DisciplinedPrep wrote:
A tank of volume 475 gallons is completely filled using pipes A and B, with pipe A open for 5 more hours than pipe B. When the two pipes are open simultaneously, the tank is filled in 19 hours. If we interchange the operating hours of the two pipes, then pipe A will pump half the water as much as pipe B. Find the time, in hours, for which pipe B was open.
A. 8
B. 10
C. 14
D. 16
E. 20
Plugging in numbers for this question wouldn't be a bad idea, we have 3 equations and 3 variables so we should at least know it is possible to work out all the variables. The idea for this strategy is to plug in a reasonable t and check if the 3 equations agree with each other on the solution for A and B. We would start from t =16 and work our way towards lower values as t must be less than 19.

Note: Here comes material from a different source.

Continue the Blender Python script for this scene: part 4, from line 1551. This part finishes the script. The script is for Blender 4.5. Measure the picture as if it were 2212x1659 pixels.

To solve for t directly, we should approach the easiest equations first and eliminate the variables one by one. Set the time B was open as t, the efficiencies as A and B, the equations would be:
\(A(t + 5) + Bt = 475\)
\((A + B)*19 = 475\)
\(2*A*t = B*(t + 5)\)
The second equation gives \(A + B = 25\). Note we can write the first equation as \(t*(A + B) + 5A = 25t + 5A = 475\) which simplifies to \(5t + A = 95\). Finally we need to replace A in terms of t, we can use the 3rd equation to achieve that. Plug in \(A + B = 25\) as \(B = 25 - A\), the 3rd equation is:
\(2At = (25 - A)(t + 5)\)
\(2At + A(t + 5) = 25(t + 5)\)
\(A(2t + t + 5) = 25(t + 5)\)
\(A = 25\frac{t+5}{3t + 5}\)
Finally plug that back in \(5t + A = 95\):
\(5t + 25\frac{t+5}{3t + 5} = 95\), divide both sides by 5 and multiply by \(3t+5\).
\(t(3t + 5) + 5(t + 5) = 19(3t + 5)\)
\(3t^2 +10t - 57t - 14*5 = 0\)
\(3t^2 - 47t - 70 = 0\)
This is as far as I got, the answer from OP gives us A = 15, B = 10 and t = 16. Maybe I didn't understand the 3rd equation properly or the numbers are off.